Between being sick and trying to manage the entire house on my own, I needed help and half-expected my children to come to my rescue as they watched their mother doubled-over in pain. They always have before. They were the back-rubbing-ers when mommy’s back ached. The shoe-puttin’-on-ers when mommy couldn’t see her toes nine months pregnant. The cuddlers when mommy hadn’t gotten any sleep.
I wish I knew what has changed.
These past few weeks, it’s been about video games, playing outside, friends and toys and mom doesn’t seem to rate as high of importance anymore, even when stuck on the couch, unable to move, and in a lot of pain.
It hurt me deeply, I won’t lie. It stung horribly to see the seemingly uncaring glaze in their eyes when I had to ask for help, let alone ask repeatedly. Needless to say, the straw that broke mommy’s back was the knock at the door I received, a neighbor holding my Baby Dude, whom she had fetched when he escaped out the (supposedly-locked) back door while my older, supposed-to-be-responsible children were there in the living room to watch him (not the TV) because I needed a second (third and fourth) set of eyes while I was cooking/preparing a shopping list/using the bathroom.
I’d had it. I flipped out. They were uber-grounded. I. Lost. It.
And, because they were grounded, as a result, they wreaked havoc on my once-clean upstairs. Sure, they were playing with everything we had in the house, but come on, to not put anything back? And destruction to boot? Every bedroom, every closet (playing hide-and-go-seek). They found foam peanuts in a box and shredded ’em to bits like confetti. They knocked over boxes filled with out-of-season clothes and didn’t pick them up. Took book covers off of hardback books and left them on the floor. Dirty clothes, wet towels, toys everywhere. Total disrespect. I apparently fail at mothering. Can you tell why I didn’t want to celebrate?

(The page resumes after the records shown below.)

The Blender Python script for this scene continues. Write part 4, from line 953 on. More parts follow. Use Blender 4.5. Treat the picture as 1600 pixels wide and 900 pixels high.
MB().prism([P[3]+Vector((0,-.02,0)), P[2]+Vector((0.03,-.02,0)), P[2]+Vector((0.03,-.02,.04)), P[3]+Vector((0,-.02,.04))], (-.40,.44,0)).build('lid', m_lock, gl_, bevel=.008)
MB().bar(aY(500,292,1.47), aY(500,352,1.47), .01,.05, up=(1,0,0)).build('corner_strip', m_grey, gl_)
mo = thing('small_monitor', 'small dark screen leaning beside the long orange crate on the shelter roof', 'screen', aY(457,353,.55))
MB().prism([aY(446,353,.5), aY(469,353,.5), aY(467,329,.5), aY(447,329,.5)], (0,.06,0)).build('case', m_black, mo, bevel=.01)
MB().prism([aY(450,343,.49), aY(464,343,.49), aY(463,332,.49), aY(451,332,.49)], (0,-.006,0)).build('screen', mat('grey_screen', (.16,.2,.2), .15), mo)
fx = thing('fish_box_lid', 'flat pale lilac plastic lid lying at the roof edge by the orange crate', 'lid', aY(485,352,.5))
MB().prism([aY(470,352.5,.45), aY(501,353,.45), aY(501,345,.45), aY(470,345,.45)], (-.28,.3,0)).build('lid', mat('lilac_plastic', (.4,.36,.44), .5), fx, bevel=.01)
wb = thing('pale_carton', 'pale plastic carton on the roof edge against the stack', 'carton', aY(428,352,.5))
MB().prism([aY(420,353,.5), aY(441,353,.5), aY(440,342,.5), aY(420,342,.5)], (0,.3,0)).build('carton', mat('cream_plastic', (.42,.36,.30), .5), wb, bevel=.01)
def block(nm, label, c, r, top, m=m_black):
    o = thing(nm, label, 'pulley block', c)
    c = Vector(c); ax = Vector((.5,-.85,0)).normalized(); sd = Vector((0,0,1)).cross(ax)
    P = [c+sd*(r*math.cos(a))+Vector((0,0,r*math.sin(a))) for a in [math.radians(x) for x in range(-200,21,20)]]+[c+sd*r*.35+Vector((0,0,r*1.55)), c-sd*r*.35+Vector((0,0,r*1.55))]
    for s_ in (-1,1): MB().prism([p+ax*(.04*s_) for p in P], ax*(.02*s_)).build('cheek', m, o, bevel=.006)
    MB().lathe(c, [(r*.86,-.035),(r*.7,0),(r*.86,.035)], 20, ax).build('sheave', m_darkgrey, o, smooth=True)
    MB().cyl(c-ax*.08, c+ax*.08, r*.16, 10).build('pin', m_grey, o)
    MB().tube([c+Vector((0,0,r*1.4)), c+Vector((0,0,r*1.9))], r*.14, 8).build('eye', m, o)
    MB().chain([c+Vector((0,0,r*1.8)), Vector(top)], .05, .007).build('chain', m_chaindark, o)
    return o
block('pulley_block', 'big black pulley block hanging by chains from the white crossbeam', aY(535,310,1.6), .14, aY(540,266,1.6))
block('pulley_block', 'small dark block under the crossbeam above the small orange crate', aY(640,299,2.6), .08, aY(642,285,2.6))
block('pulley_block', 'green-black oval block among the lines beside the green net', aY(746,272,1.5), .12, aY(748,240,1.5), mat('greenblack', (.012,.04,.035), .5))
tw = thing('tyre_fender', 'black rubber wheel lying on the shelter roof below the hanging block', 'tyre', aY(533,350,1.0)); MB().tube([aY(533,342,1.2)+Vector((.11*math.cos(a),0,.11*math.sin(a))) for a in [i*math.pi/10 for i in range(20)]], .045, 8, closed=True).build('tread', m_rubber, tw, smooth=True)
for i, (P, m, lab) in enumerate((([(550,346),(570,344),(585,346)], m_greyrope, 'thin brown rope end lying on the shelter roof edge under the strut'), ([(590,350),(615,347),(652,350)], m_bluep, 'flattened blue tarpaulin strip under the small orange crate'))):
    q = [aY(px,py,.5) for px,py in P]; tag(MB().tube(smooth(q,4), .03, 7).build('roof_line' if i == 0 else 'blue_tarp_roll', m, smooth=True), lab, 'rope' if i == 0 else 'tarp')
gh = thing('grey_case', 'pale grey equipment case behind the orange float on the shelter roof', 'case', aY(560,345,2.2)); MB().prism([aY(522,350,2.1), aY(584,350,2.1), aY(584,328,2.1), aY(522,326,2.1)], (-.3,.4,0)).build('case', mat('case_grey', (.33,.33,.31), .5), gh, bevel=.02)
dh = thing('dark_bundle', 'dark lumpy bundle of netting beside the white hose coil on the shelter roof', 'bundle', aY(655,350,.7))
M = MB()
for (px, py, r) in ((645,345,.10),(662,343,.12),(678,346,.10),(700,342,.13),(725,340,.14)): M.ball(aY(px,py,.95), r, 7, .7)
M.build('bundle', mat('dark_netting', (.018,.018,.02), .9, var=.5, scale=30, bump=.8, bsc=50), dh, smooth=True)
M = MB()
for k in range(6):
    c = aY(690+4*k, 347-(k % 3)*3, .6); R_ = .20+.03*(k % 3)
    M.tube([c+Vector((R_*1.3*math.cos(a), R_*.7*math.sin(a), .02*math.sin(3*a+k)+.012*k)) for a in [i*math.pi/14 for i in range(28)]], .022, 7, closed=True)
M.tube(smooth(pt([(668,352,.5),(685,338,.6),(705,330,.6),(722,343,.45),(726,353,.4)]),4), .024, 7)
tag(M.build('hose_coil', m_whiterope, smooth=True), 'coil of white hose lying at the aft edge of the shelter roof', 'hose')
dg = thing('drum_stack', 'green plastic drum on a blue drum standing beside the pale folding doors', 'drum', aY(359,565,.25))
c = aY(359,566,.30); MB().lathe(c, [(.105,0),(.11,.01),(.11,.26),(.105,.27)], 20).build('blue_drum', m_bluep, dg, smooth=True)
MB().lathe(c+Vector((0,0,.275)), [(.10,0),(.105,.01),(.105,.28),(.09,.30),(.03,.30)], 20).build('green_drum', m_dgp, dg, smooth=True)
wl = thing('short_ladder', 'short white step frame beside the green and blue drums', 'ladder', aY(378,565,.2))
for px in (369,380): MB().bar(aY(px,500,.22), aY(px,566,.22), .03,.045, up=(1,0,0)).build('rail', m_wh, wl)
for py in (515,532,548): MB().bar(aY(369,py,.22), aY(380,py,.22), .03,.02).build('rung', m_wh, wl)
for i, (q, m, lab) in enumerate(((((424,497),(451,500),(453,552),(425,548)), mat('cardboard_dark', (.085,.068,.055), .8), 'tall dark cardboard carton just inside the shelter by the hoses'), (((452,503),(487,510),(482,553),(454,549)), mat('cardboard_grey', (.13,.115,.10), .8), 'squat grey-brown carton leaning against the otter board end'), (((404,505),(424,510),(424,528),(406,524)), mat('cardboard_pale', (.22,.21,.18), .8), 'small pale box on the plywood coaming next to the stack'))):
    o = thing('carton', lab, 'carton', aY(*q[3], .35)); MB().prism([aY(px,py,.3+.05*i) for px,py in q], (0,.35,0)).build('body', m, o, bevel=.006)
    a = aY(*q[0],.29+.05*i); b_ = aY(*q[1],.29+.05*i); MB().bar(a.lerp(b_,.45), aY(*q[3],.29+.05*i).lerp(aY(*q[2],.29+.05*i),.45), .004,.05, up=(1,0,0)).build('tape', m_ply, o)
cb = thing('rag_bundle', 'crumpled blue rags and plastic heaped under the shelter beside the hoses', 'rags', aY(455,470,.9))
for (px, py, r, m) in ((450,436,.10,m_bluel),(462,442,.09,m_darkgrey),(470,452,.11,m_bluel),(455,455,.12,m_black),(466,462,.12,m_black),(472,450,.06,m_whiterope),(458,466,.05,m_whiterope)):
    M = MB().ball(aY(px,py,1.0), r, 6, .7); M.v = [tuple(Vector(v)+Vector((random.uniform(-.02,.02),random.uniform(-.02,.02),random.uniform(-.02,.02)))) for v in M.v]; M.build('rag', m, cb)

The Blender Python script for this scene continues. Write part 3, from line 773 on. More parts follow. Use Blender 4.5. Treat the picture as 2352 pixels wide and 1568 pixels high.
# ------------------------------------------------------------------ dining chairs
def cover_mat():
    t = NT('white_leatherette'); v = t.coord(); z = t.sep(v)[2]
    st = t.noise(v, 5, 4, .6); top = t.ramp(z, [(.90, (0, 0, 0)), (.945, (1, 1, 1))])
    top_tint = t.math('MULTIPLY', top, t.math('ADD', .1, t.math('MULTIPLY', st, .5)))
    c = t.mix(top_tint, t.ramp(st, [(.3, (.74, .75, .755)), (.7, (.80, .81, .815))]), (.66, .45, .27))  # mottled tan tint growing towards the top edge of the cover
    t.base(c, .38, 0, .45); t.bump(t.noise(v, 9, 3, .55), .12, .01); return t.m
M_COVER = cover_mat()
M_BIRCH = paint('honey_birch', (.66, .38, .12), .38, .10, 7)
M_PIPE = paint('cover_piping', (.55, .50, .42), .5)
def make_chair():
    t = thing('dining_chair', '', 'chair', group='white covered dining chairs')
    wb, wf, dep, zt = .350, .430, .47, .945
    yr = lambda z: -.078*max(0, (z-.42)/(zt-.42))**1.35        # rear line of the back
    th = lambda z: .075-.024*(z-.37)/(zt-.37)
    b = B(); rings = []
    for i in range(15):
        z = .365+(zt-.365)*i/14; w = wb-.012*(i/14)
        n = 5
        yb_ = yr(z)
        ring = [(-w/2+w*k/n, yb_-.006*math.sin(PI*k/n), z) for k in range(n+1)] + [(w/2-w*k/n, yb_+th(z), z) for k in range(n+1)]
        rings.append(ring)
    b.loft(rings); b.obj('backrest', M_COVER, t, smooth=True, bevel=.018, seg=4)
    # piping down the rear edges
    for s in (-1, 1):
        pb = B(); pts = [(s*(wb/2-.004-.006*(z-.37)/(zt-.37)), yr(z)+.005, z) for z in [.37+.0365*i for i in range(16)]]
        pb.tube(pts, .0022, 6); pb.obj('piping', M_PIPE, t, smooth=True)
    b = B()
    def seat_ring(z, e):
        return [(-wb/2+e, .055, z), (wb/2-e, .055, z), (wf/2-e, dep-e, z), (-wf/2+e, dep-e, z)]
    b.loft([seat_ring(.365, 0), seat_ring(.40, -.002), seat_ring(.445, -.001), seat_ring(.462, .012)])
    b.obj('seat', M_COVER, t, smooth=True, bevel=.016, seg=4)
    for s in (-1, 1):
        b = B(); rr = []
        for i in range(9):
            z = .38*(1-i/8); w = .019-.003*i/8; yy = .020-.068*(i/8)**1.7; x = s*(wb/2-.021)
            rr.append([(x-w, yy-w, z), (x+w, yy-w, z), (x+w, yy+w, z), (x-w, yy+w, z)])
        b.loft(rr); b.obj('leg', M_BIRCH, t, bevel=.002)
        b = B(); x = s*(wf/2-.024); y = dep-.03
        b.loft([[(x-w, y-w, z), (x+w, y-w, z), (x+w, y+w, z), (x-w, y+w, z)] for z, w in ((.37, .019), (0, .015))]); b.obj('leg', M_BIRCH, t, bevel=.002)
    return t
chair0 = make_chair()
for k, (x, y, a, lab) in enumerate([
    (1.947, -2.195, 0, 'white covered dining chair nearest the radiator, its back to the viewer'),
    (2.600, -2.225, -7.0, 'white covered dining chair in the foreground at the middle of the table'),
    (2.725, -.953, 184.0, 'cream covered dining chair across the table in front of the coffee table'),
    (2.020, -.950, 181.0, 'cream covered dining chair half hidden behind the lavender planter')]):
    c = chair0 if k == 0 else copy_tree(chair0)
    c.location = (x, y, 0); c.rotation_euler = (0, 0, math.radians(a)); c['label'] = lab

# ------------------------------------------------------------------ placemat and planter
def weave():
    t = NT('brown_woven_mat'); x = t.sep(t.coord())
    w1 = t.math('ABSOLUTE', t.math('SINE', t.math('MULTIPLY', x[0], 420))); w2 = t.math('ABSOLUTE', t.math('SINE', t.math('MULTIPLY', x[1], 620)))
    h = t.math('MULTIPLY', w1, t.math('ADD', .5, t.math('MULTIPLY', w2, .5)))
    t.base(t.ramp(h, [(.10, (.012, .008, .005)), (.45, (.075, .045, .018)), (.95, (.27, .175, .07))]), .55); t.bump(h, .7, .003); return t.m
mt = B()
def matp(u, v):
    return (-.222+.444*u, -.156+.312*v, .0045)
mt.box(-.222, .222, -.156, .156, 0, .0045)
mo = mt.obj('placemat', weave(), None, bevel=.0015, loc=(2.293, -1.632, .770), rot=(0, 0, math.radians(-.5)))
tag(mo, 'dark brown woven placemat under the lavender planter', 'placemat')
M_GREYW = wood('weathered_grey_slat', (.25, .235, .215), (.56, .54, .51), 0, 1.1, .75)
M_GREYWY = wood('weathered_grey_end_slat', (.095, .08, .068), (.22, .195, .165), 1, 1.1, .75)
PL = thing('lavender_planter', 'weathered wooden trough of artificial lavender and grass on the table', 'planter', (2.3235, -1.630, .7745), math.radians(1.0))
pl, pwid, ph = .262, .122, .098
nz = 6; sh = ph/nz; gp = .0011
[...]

In fact, while most mothers woke up to breakfast in bed and homemade cards, I woke up to demands for breakfast, tattle tale-ing and my son admonishing me for not remembering to call the Tooth Fairy for his lost tooth. No “Happy Mother’s Day” to me, no cards, no drawn anything. They didn’t even remember until I was unloading and reloading the dishwasher, halfway through a breakfast I cooked for them, mid-chew, to tell me, mouth’s full (I like to think they were filled with guilt).
I spent most of my day curled in a ball, feeling awful from both being sick and feeling ill over what has gone wrong in our home. I stayed offline, too. I couldn’t bare to read the happy updates of fellow mothers being cherished while my children didn’t seem to even care that I was even sick, let alone care that they had hurt my feelings by not helping. All without my husband, too.
I didn’t want celebration. I just wanted caring. I just wanted compassion. Kindness. Help. Gift-wrap optional.
I’m unsure what I’m doing wrong, as anyone who reads this blog knows the love I have for my children, and outpouring of affection I have for them. Perhaps I’m too much of a mush? Perhaps I do too much? Am I smothering them? Are they using me? What has happened, that my children have gotten so caught up in their own little lives to forget to help their loved ones, and help out their mother (ahem, me).
I wish I knew.
I know they love me, but I sure didn’t feel it this weekend, or these past two weeks. That’s for sure.
In the meantime, my beautiful husband made me the most beautiful photo montage of our children, set to one of the most emotionally charged pieces of music I know of – Josh Groban’s “You Raise Me Up”. Yeah, I know. Holy tears, Batman. I love that man. I thank my lucky stars for him.